PENHA works with pastoral, agro-pastoral and farming communities across Somaliland. In 2016, PENHA began working with the communities of Batalaale and Biyo Guure, near the port of Berbera, in the Sahil Region.

Over 2016 and 2017, the region has been hit hard by an exceptionally severe drought. As part of a broader humanitarian response, PENHA and the UN’s FAO are conducting cash-for-work projects, in which local people are paid to build infrastructure that supports livelihoods and long-term development. People don’t want to live on handouts. They want to work and they want to be self-reliant. Trade Aid’s “livelihood in a box” concept is highly appreciated. One of the challenges identified in cash-for-work projects has been the very poor quality of tools available – shovels and handtools break easily.
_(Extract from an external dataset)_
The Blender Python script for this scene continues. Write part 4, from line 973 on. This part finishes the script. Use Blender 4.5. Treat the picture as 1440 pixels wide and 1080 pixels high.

In the coastal village of Batalaale, pastoralists depend on sales of camel milk and live animals to markets in nearby Berbera town. They are keen to diversify their incomes, and to make sure that the next generation has a wider set of skills and economic options. But, the local Koranic school, recently established, is little more than a hut with a few chairs and tables. The school’s teacher gratefully received two Trade Aid “Teacher” boxes. Carpentry and “Builder” boxes will help to improve existing buildings, and the village head will seek out local people who have the necessary skills and can establish new small enterprises using the tools provided. The invasive tree species Prosopis juliflora has taken over much of the grazing land in the Batalaale area. Prosopis was seen as a curse until recently, but its nutritious pods have helped the camels to survive the drought, and its wood can be used to make furniture and charcoal. The tools provided by Trade Aid will prove useful here.

In Biyo Guure, which literally means “flowing water”, spring water in the hills has enabled the development of farming, promoted in the first half of the 20th Century by the British administration. The British established structures to channel water onto farms and introduced new crops, including date palms. Now, farms in the area supply a variety of crops, including tomatoes, onions and fruits. Biyo Guure tomatoes are valued for their unique taste, which is related to the area’s salty and mineral-rich soils and water. Prosopis juliflora has invaded the farms, posing a major problem. Tools and skills are needed to uproot seedlings and manage prosopis bushes and trees. The German government’s development agency, GIZ, has recently set up a project in the area. GIZ wants to promote dairy farming and has also provided funds to establish a school. PENHA recently conducted a socio-economic assessment for GIZ, covering the area, and made recommendations for livelihoods support projects. The Trade Aid boxes fit right in with all of this. Biyo Guure also has an organized women’s group, which has been very important in driving development initiatives and economic diversification. The group was happy to receive a tailoring and dressmaking toolkit.  

PENHA appreciates the support it receives from Trade Aid, which complements a number of its projects. PENHA also collaborates closely with the Ministry of Environment & Rural Development in all its work. The Ministry’s Regional Coordinator, Fadumo Roble, participated in community events to hand over the tools. She urged local people to make good use of the tools provided, and asked village heads to ensure that the tools go to individuals and groups who can establish profit-making enterprises that sustain themselves.

Fadumo also noted that the pick-axes, handsaws and axes provided were perfect for uprooting prosopis seedlings and pruning prosopis bushes into tall trees that consume less water. The events were covered by the Somaliland National Television station. The link for the news item is

PENHA will be carrying out a series of projects to address the impact of the drought. The emphasis will be on environmental management, with water harvesting and soil conservation, as well as on controlling the spread of prosopis. In all this work, it is important to have good tools. The need for more and better tools and equipment is something that PENHA intends to address at the program and policy levels.